1975
The average person rarely meets any terrorists, except those connected with the Government, and so, in our ignorance of them, we tend to think of them as bestial and inhuman. This probably does them a cruel injustice.
It is true that terrorism requires its practitioners to be unpleasant, even murderous, to other people. But their motives are invariably kind, humane and even high-minded. Indeed, few forms of human behavior more adequately express the quintessence of Homo sapiens than a terror bombing, for it satisfies the human urge to be beastly to one’s fellow man, woman and child and justifies the cruelty on the ground that it will make the world a better place.
The terrorist is a believer in uplift. He believes in the perfectibility of man and is prepared to kill you in order to improve the world for you.
Most of us, of course, have a horror of sudden and premature dispatch to the beyond, even for the sake of improving the planet, and for this reason we tend to disapprove of small-scale terrorism. This distaste is intensified by the fact that the noble cause for which we are to be dispatched often seems less than vital to us.
In fact, there is such a variety of terrorists at work these days in such a variety of good causes that it is altogether possible to be hied rapidly to the grave without even being aware of the good cause you died to promote.
If you travel to Northern Ireland you will probably know that the high-minded cause for which you are bombed at your beer is either independence from British rule or continuance of British rule, but if you cross to London the ground is trickier.
Not long ago terrorists in a passing car pumped bullets into a West End hotel, and since there had been a spate of bombings there in the cause of a better Ireland, you would naturally have assumed, had you been shot there, that it was to improve life on the Emerald Isle. In this you would have been wrong.
The police deduced that since there was a Jewish gathering in progress at the hotel, the real point of the mayhem was to promote justice for the displaced Arabs of Palestine. Thus, in your last millisecond on earth, it is entirely possible these days to be cruelly deceived about which great cause you are nobly serving by passage to the other side.
“I am crossing for old Ireland,” you might sensibly conclude, having considered the terrain, when in fact, all unbeknownst, you are actually improving the Middle East, striking a blow for oppressed peoples of Argentina, helping to end warfare in Vietnam or—who knows?—helping stop cruelty to animals in Sarawak.
When one is compelled to part with life for high-minded causes one likes to know what the cause is. It is highly unsatisfying to cross the chasm for uplift without even knowing what will be uplifted as a result.

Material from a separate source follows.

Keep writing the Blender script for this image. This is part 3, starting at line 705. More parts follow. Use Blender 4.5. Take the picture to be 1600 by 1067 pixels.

Governments, which are far and away the most vigorous practitioners of terrorism, understand this human quirk. When they make war they first saturate you with official announcements explaining that you are to be killed for freedom, or for liberation from the coils of imperialistic capitalism, or for something equally improving, and then they saturate you with bullets, fire and bombs.
All through history, people have tolerated terrorism when its purpose has been adequately explained to them, and most people probably approve it. Probably one of the chief reasons for American resistance to the Vietnam war was the Government’s failure to come up with an explanation of which great humanitarian purpose was being promoted by the bloodshed.
Government terror is not limited to the use of bombs and guns. In places like Chile, it embraces torture to create a society purified by release from Communism. In the Soviet Union, it includes imprisonment in insane asylums to create a world where all people can approach nearer to Paradise.
In the United States, keeper of police files on citizen activities, tapper of telephones, opener of mail, one is never aware whether Big Brother Sam is watching or not, but is nevertheless aware that if one’s name is on file at the FBI, or the phone is tapped, or the mail is being steamed open at the post office, it is for a wonderful cause—the preservation of individual freedom.
Government defense of these practices is the same as the smallbore terrorist’s defense of dynamiting helpless people at the lunch counter. The cause is too noble to be lost through squeamishness. What neither government nor unofficial terrorist ever concedes is that terror, besides being so good for humanity, also fulfills some dark human yearning to give one’s fellow man the works.